星英雄:安倍首相の大義なき総選挙と解散権

 安倍晋三首相が21日午後、衆院を解散した。今朝の朝日新聞の世論調査では、この時期に解散・総選挙をすることに「反対」は62%で、「賛成」の18%を大きく上回った。消費増税の延期について「国民に信を問う」という解散理由に「納得しない」は65%に上った。異常な解散・総選挙だ。

 自民党の解散時の議席は295議席、公明党が31議席、合わせて衆議院の3分の2を超える議席がある。衆議院による法案の再議決や、改憲の発議を可能にする議席数だ。ところが、安倍首相は自民・公明の連立与党で「過半数維持」を「勝敗ライン」に設定した。大幅な議席減を見込んだ解散なのだ。

 消費税率引き上げの先送りは、民主党も同じ判断だ。解散の理由にはならない。他方、首相自身「やはり政権の求心力が持つのは長くて3年かな…」と漏らしたという報道もある。支持率の低下傾向がはっきりしてきた。まだ支持率が少しでもあるうちに、解散したほうが得だという判断だろう。

 アベノミクスという安倍首相の最大の売りは、大方の目に破たんがはっきりとみえてきた。物価は上昇を続け、実質賃金は15カ月連続で下がった。消費税の8%への増税で、国民生活は否応なく圧迫されている。アベノミクスがうまくいっているなら、消費増税の先送りはしないはずだ。内閣改造の目玉だった小渕優子ら女性閣僚が2人、辞任に追い込まれた。後任大臣も金銭スキャンダルまみれ。特定秘密保護法に対して国民は依然厳しい。じりじりと支持率が下がる中で、原発再稼働、憲法解釈変更で集団的自衛権行使、関連法案の審議が控えている。安倍政権に不利な状況をチャラにして、新しい土俵をつくりたいという狙いがみえてくる。

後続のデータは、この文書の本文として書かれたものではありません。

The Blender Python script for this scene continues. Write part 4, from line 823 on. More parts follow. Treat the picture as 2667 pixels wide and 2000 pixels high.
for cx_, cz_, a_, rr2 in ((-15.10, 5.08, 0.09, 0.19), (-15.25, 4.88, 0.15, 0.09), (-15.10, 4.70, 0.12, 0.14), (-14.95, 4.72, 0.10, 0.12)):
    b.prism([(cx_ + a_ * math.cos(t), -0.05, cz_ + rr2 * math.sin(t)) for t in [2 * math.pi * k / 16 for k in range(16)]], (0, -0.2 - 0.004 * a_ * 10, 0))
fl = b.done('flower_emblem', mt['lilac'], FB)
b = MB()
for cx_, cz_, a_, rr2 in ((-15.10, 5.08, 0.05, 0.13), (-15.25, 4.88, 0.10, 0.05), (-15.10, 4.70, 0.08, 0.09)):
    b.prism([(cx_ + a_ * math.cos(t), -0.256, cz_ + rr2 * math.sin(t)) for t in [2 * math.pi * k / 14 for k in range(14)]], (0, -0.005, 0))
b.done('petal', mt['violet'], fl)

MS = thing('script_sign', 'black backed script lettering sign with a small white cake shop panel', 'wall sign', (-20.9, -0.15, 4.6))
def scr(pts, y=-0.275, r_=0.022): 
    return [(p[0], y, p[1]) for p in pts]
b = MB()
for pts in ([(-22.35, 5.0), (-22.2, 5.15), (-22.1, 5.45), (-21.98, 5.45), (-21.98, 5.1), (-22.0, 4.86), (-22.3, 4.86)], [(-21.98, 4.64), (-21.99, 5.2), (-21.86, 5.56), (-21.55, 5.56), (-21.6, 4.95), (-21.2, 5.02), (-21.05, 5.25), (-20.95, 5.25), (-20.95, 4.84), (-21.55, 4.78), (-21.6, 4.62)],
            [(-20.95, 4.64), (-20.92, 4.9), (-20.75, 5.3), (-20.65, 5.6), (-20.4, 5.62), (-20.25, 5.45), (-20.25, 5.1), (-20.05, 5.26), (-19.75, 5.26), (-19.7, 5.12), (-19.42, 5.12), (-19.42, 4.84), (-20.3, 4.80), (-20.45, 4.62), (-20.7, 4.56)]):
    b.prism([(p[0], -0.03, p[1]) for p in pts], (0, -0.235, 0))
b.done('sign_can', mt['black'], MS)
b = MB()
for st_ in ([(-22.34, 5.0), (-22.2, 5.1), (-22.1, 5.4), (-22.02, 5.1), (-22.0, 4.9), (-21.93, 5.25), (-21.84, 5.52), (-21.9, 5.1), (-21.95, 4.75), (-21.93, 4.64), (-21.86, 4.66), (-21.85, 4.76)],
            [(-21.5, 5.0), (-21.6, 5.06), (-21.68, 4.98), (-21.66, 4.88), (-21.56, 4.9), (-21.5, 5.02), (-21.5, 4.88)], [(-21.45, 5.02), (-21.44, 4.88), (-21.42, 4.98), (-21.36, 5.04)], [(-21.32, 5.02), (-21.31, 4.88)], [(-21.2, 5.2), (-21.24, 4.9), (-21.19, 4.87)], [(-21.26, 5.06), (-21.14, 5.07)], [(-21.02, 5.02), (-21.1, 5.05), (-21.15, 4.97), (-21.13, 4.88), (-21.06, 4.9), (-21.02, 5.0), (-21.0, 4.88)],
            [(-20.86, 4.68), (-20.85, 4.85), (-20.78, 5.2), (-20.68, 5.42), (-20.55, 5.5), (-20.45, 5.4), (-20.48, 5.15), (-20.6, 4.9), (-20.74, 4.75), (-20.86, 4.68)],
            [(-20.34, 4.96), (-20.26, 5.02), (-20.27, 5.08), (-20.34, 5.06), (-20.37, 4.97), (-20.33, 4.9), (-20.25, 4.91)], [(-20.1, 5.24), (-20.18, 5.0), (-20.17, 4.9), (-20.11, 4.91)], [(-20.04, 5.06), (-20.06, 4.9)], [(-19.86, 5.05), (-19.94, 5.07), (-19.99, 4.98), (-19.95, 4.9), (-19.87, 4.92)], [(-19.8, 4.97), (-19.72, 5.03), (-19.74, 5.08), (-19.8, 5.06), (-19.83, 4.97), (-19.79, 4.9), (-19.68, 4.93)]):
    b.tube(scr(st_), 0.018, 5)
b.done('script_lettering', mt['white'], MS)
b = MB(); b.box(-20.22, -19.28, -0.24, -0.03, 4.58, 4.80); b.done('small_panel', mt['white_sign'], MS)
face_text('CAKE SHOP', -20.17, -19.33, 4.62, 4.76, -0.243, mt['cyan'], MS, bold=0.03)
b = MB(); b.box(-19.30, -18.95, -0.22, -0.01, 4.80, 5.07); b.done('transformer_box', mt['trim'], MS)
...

 総選挙にかかる費用は約700億円。最高裁が「違憲状態」と判断した「1票の格差」は抜本是正されないままだ。

 アベノミクスや集団的自衛権行使問題などとともに、安倍首相の身勝手な解散の仕方もこの総選挙で問われなければならない。衆議院の解散・総選挙は、首相の好き勝手にさせてよいのか。

 解散をめぐっては現行憲法制定後ほどなくして、現実の政治の舞台でも、憲法学界でも論争があった。現行憲法下の最初の解散は1948年12月、第2次吉田内閣のときだ。69条解散にするために、与野党示し合わせて内閣不信任案を可決して、解散に持ち込んだ。当初は、GHQをふくめて69条が解散の根拠と理解されていたのだ。 第69条は「内閣は、衆議院で不信任の決議案を可決し、又は信任の決議案を否決したときは、十日以内に衆議院が解散されない限り、総辞職をしなければならない。」

 ところが1952年8月、第3次吉田内閣の「抜き打ち解散」は「7条解散」だった。 第7条は「天皇は、内閣の助言と承認により、国民のために、左の国事に関する行為を行ふ」とあり、その第3号に「衆議院を解散すること」と書かれていることによる。

 この解散で失職した衆院議員が憲法違反だと提訴した。しかし最高裁は「高度に政治性のある国家行為」は「裁判所の審査権の外」にあるとして、判断を避けた。以後、自民党内閣は憲法7条によって、いつでも、首相が衆議院の解散を決定できるとしてきた。

 憲法第7条によって解散は無制限にできるという説に、憲法学界では長谷川正安元名古屋大学教授(故人)らが批判の論を展開した。論争の根底にあったのは、天皇の国事行為についての認識の違いだとされている。憲法第4条は、天皇は「国政に関する権能を有しない」と断言している。

 明治憲法では、解散権は天皇にあり、制約はなかった。「衆議院を解散すること」という国事行為に関して、すこしあいまいさがともなうという指摘もある。長谷川は「私には昭和憲法制定当時の、『国体護持』派の思いがそこにこめられているような気がしてならない」といっている(『日本の憲法』第3版、1994年岩波新書)

 小選挙区制、2大政党制のイギリスでは2011年に「議会任期固定法」が成立した。総選挙は原則として5 年ごとの所定の日に固定された。任期満了によらない下院の総選挙は、不信任決議案の可決などの場合に限定された。首相の解散権が大幅に制約されるようになったのだ。「首相が自党に有利な時期を見計らって解散に打って出る例が見受けられ 、解散権の政治的な行使により野党が一方的に不利な立場に置かれることの是非が問われるようになった」ことがあるといわれる〈河島太朗「イギリスの2011 年議会任期固定法」(『外国の立法 254』)〉。日本の議院内閣制のモデルとされてきたイギリスの変化だ。

 日本国憲法は「国会は、国権の最高機関」(第41条)と定めている。だが、小選挙区制導入とともに「強い政府」が目指され、国会は軽くなってきた。解散劇にもあらわれている。1995年、小泉首相は政民営化関連法案を参議院で否決され、衆議院を解散して大勝した。これもきわめて自分勝手な解散劇だった。

 解散権の行使のあり方は今回総選挙の重要テーマだと思う。国民主権の政治を実現する上で、欠かせない。